Will we see those tax returns?

Late Thursday afternoon, [Bill Pascrell, a Democratic congressman from New Jersey] was sitting on the majority side of a Ways and Means oversight subcommittee examining the question of whether it would be proper to invoke an obscure law, much of which dates back to 1924 and the Teapot Dome scandal, that gives the Ways and Means Committee the right to demand the tax returns of every American. The law—26 U.S. 6103—says that the W&M chairman, who now is Richard Neal, a Democrat from the Commonwealth (God save it!), must be provided on demand with any tax returns that he requests. He can then decide whether or not to share the information with the entire committee in executive session.

The law also allows the committee to share the information with both the full House and the Senate.

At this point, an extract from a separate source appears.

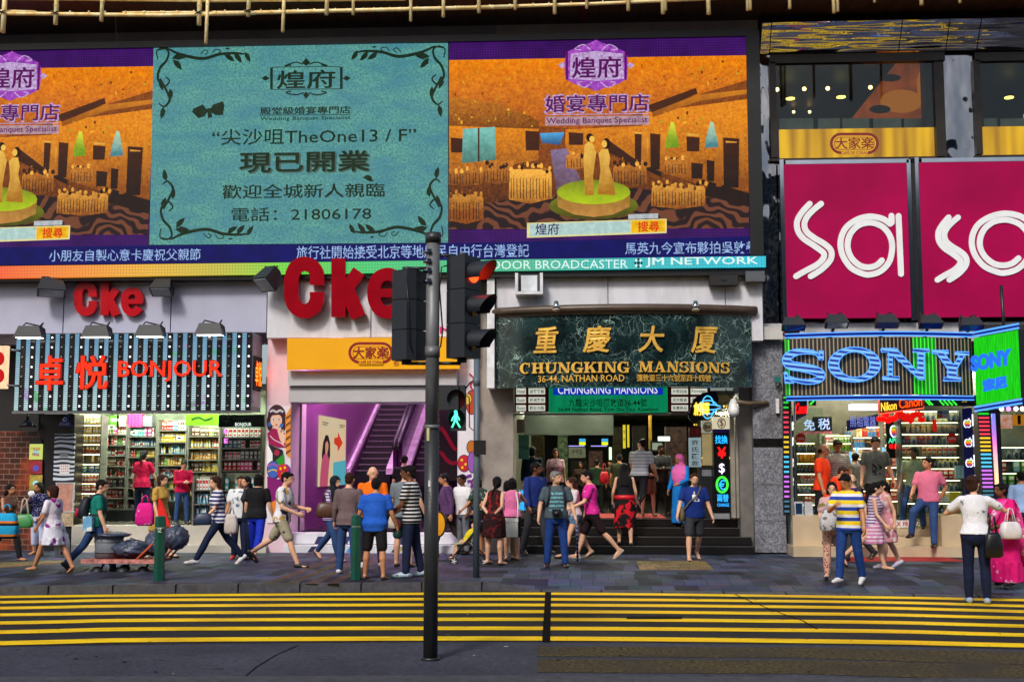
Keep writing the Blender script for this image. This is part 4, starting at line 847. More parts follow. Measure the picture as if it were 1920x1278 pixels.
def neon_letter(outs,ring=None):
 def fn(b):
  for j,P in enumerate(outs):
   q=pl(P);c=sum(x for x,z in q)/len(q);y=bowf(c)-.10-.003*j;b.prism(q,y,.06,stm);b.tube([(x,y-.015,z)for x,z in q+q[:1]],.011,bneon,5)
  if ring:
   (cu,cv,a1,b1,a2,b2)=ring;n=40;o=pl([(cu+a1*math.cos(2*math.pi*i/n),cv+b1*math.sin(2*math.pi*i/n))for i in range(n)]);i_=pl([(cu+a2*math.cos(2*math.pi*i/n),cv+b2*math.sin(2*math.pi*i/n))for i in range(n)])
   y=bowf(sum(x for x,z in o)/n)-.10;V=[(x,y,z)for x,z in o+i_]+[(x,y+.06,z)for x,z in o+i_]
   b.add(V,[(k,(k+1)%n,n+(k+1)%n,n+k)for k in range(n)]+[(k,2*n+k,2*n+(k+1)%n,(k+1)%n)for k in range(n)]+[(n+k,n+(k+1)%n,3*n+(k+1)%n,3*n+k)for k in range(n)],stm)
   for q in(o,i_):b.tube([(x,y-.015,z)for x,z in q+q[:1]],.011,bneon,5)
 return fn
for outs,ring in(([sO,sT,sB],None),([],(1440+650/4,590+372/4,195/4,130/4,118/4,96/4)),([nP],None),([yP],None)):sub('neon_letter',neon_letter(outs,ring),NS)
GP=thing('neon_shop_sign','bright green neon panel angled at the corner with small blue letters','sign',(X(1865,750,24.4),24.4,Z(750,1865,24.4)))
pA,pB=at(1828,690,24.75),at(1912,690,23.9)
def onp(q,z,o_=0):d=(pB-pA);d.z=0;nrm=Vector((d.y,-d.x,0)).normalized();return Vector((pA.x+d.x*q,pA.y+d.y*q,z))+nrm*o_
za0,za1=Z(760,1830,24.75),Z(634,1830,24.75);grn=E('green neon board',(34,226,22),1.1,scale=6,col2=(16,165,12),stretch=(14,14,.6))
zb0,zb1=Z(745,1905,23.9),Z(618,1905,23.9)
def gpan(b):
 V=[onp(0,za0),onp(1,zb0),onp(1,zb1),onp(0,za1)];V+=[onp(0,za0,-.2),onp(1,zb0,-.2),onp(1,zb1,-.2),onp(0,za1,-.2)];b.add(V,[(0,1,2,3)],grn);b.add(V,[(4,7,6,5),(0,4,5,1),(3,2,6,7),(1,5,6,2),(0,3,7,4)],blackm)
sub('panel',gpan,GP)
sub('neon_border',lambda b:[b.tube([onp(-.02,za,.03)+Vector((0,0,o_)),onp(1.04,zc,.03)+Vector((0,0,o_))],.018,m,6)for za,zc,s in((za1,zb1,1),(za0,zb0,-1))for o_,m in((s*.03,bneon),(s*.07,bneond),(s*.11,bneon))],GP)
def gtx(b,t,q0,q1,f0,f1,m,bold):
 V,F=text_mesh(t,bold,True);lo,hi=V.min(0),V.max(0)
 P=[]
 for p in V:
  q=q0+(p[0]-lo[0])/(hi[0]-lo[0])*(q1-q0);f=f0+(p[1]-lo[1])/(hi[1]-lo[1])*(f1-f0);z=(za0+(za1-za0)*f)*(1-q)+(zb0+(zb1-zb0)*f)*q;P.append(onp(q,z,.05+.03*p[2]))
 b.add(P,F,m)
sub('neon_lettering',lambda b:(gtx(b,'SONY',-.05,.86,.5,.74,E('blue letter glow',(40,110,245),1.2),.05),gtx(b,'索尼',.2,.74,.17,.36,MC['blue letter glow'],.05)),GP)
b=MB();b.tube([at(1877,535,24.3),at(1882,610,24.3),at(1884,640,24.4)],.035,blackm,8);b.build('upright_pole',label='thin black pole standing behind the green neon corner panel',cat='pole')
# ------ marble sign
def marble_mat():
 m,nt,bs,N,L=_nt('green black marble');co=_coord(N,L);w=N.new('ShaderNodeVectorMath');w.operation='ADD'
 nz=N.new('ShaderNodeTexNoise');nz.inputs['Scale'].default_value=1.6;nz.inputs['Detail'].default_value=5;L.new(co,nz.inputs['Vector']);s=N.new('ShaderNodeVectorMath');s.operation='SCALE';L.new(nz.outputs['Color'],s.inputs[0]);s.inputs['Scale'].default_value=.9;L.new(co,w.inputs[0]);L.new(s.outputs[0],w.inputs[1])
 a=_mix(N,L,_ramp(N,L,_noise(N,L,co,2,5,.65),.35,.7),lin((8,20,22)),lin((30,56,58)))
 for sc,wd,c in((4.2,.022,(180,214,206)),(9,.026,(120,156,146))):
  v=N.new('ShaderNodeTexVoronoi');v.feature='DISTANCE_TO_EDGE';v.inputs['Scale'].default_value=sc;L.new(w.outputs[0],v.inputs['Vector'])
  e=_ramp(N,L,v.outputs['Distance'],wd,0.0);k=_math(N,L,'MULTIPLY',e,_ramp(N,L,_noise(N,L,co,1.7,4),.42,.62));a=_mix(N,L,k,a,lin(c))
 L.new(a,bs.inputs['Base Color']);bs.inputs['Roughness'].default_value=.15;return m
YM=24.7
MS=thing('marble_sign','dark green marble sign with gold CHUNGKING MANSIONS lettering over the entrance','sign',(X(1172,724,YM),YM,Z(724,1172,YM)))
mx0,mz0,mx1,mz1=rect(928,585,1416,724,YM)
def mbow(x):q=(x-mx0)/(mx1-mx0)*2-1;return YM+.5*q*q
def mbody(b):
 n=24;xs=[mx0+(mx1-mx0)*i/n for i in range(n+1)];V=[(x,mbow(x),z)for z in(mz0,mz1)for x in xs]+[(x,25.24,z)for z in(mz0,mz1)for x in xs];k=n+1;mm=marble_mat()
 b.add(V,[(i,i+1,k+i+1,k+i)for i in range(n)],mm,True);b.add(V,[(i+2*k,i+1+2*k,i+1,i)for i in range(n)]+[(k+i,k+i+1,3*k+i+1,3*k+i)for i in range(n)]+[(0,k,3*k,2*k),(k-1,3*k-1,4*k-1,2*k-1)],mm)
sub('marble_slab',mbody,MS)
def corn(b):
 n=20;P=[(mx0-.1+(mx1-mx0+.2)*i/n)for i in range(n+1)];b.tube([(x,mbow(x)-.05,mz1+.08)for x in P],.085,M('brown cornice',(76,62,52),.4),10);b.tube([(x,mbow(x)-.02,mz1-.01)for x in P],.025,M('cornice light line',(120,104,84),.4),6)
sub('cornice',corn,MS)
goldl=M('gilded letter',(244,186,80),.35,metal=.25,var=.22,scale=9)
def curved(b):
 b.v=[(x,y+mbow(x)-YM,z)for x,y,z in b.v]
def mtext(b):
 for ch,u0,u1 in(('重',1000,1042),('慶',1093,1141),('大',1197,1242),('厦',1297,1343)):b.text(ch,u0,611,u1,659,YM-.05,goldl,.032,.02,.12);b.cut()
 curved(b)
sub('gold_character',mtext,MS)
def slab_serif(b,s,u0,v0,u1,v1,Y,m):
 """fat slab serif capitals built stroke by stroke; s is the word"""
 W_={'C':.92,'H':1.05,'U':1.0,'N':1.02,'G':.98,'K':1.02,'I':.5,'M':1.2,'A':1.02,'S':.8,'O':.98};gap=.07;tot=sum(W_[c]for c in s)+gap*(len(s)-1);x=0;k=[0]
 mp=lambda P,x_:[(u0+(u1-u0)*(x_+a)/tot,v1+(v0-v1)*c)for a,c in P]
 def pr(P,x_):k[0]+=1;b.poly(mp(P,x_),Y-.0012*(k[0]%9),m,.035)
 R=lambda a,c,d,e:[(a,c),(d,c),(d,e),(a,e)]
 for c in s:
  w=W_[c];T=.25;h=.11
  def st(cx,t=T,lo=True,hi=True,ex=.1):
   pr(R(cx-t/2,0,cx+t/2,1),x)
   if lo:pr(R(cx-t/2-ex,0,cx+t/2+ex,h),x)
   if hi:pr(R(cx-t/2-ex,1-h,cx+t/2+ex,1),x)
  if c=='I':st(w/2)
  elif c=='H':st(.24);st(w-.24);pr(R(.24,.43,w-.24,.57),x)
  elif c=='N':st(.18,.12);st(w-.16,.12,False,True);pr([(.02,1),(.32,1),(w-.1,0),(w-.36,0)],x)
  elif c=='M':st(.16,.12);st(w-.24);pr([(.08,1),(.36,1),(.66,.12),(.52,0)],x);pr([(w-.34,1),(w-.2,1),(.6,0),(.5,.06)],x)
  elif c=='A':pr([(.38,1),(.6,1),(w-.06,0),(w-.34,0)],x);pr([(.42,1),(.5,.92),(.22,0),(.1,0)],x);pr(R(.24,.26,.74,.37),x);pr(R(0,0,.32,h),x);pr(R(w-.44,0,w,h),x)
  elif c=='K':st(.24);pr([(.32,.42),(.42,.32),(w-.1,.95),(w-.22,1)],x);pr([(.44,.58),(.62,.72),(w,0),(w-.3,0)],x);pr(R(w-.36,1-h,w,1),x);pr(R(w-.42,0,w+.02,h),x)
  else:
   n=24
   def arc(a0,a1,cx,cy,rx,ry,tx,ty):
    A=[rad(a0+(a1-a0)*i/n)for i in range(n+1)]
    pr([(cx+rx*math.cos(a),cy+ry*math.sin(a))for a in A]+[(cx+(rx-tx)*math.cos(a),cy+(ry-ty)*math.sin(a))for a in A[::-1]],x)
   if c in 'CG':arc(50,310,w/2,.5,w/2,.52,.27,.1);pr(R(w-.18,.6,w-.08,1),x)
   if c=='G':pr(R(w-.32,0,w-.06,.44),x);pr(R(w-.46,.36,w+.02,.46),x)
   if c=='O':arc(0,180,w/2,.5,w/2,.52,.27,.1);arc(180,360,w/2,.5,w/2,.52,.27,.1)
   if c=='U':pr(R(.1,.3,.35,1),x);pr(R(0,1-h,.46,1),x);pr(R(w-.22,.3,w-.1,1),x);pr(R(w-.36,1-h,w+.02,1),x);arc(180,360,w/2,.36,w/2-.1,.38,.2,.13)
   if c=='S':arc(20,250,w/2,.73,w/2-.02,.29,.2,.1);arc(-160,75,w/2,.28,w/2,.3,.22,.1);pr(R(w-.15,.66,w-.06,1),x);pr(R(.03,0,.12,.34),x)
  x+=w+gap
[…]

Neal already has said that he would prefer that the president* share the information with the committee voluntarily—fat chance—but that he would invoke 6103 if necessary. Treasury Secretary Steve Mnuchin could refuse Neal's request, which would send us all into Depositionland for a couple of months, but the law is on Congress's side here.

On Thursday, subcommittee chairman John Lewis presided over a hearing at which several experts in this admittedly narrow legal speciality testified before the oversight subcommittee. The hearing was notable mainly for the fact that the Republicans in attendance were in a manic state of near panic. One of them, Brad Wenstrup of Ohio, compared Trump's refusal to turn over his tax returns to Franklin Roosevelt's having concealed the fact that he was in a wheelchair, which struck many observers as something of a stretch.

All of them asked the witnesses if there was a law that made the president* or the vice-president release their tax information, which everybody in the hall knew there wasn't. (Although that requirement is part of House Resolution 1, the massive good-government initiative currently pending in the Congress.) The difference, of course, is the fact that there is a law that says the W&M chairman can demand that information.

[...]

Back in 2014, as part of their performance piece about how the IRS was "targeting" conservative groups, the Republican majority on Ways and Means released the tax information of 51 individuals.

  Charles P Pierce
...but hey, do what you want...you will anyway.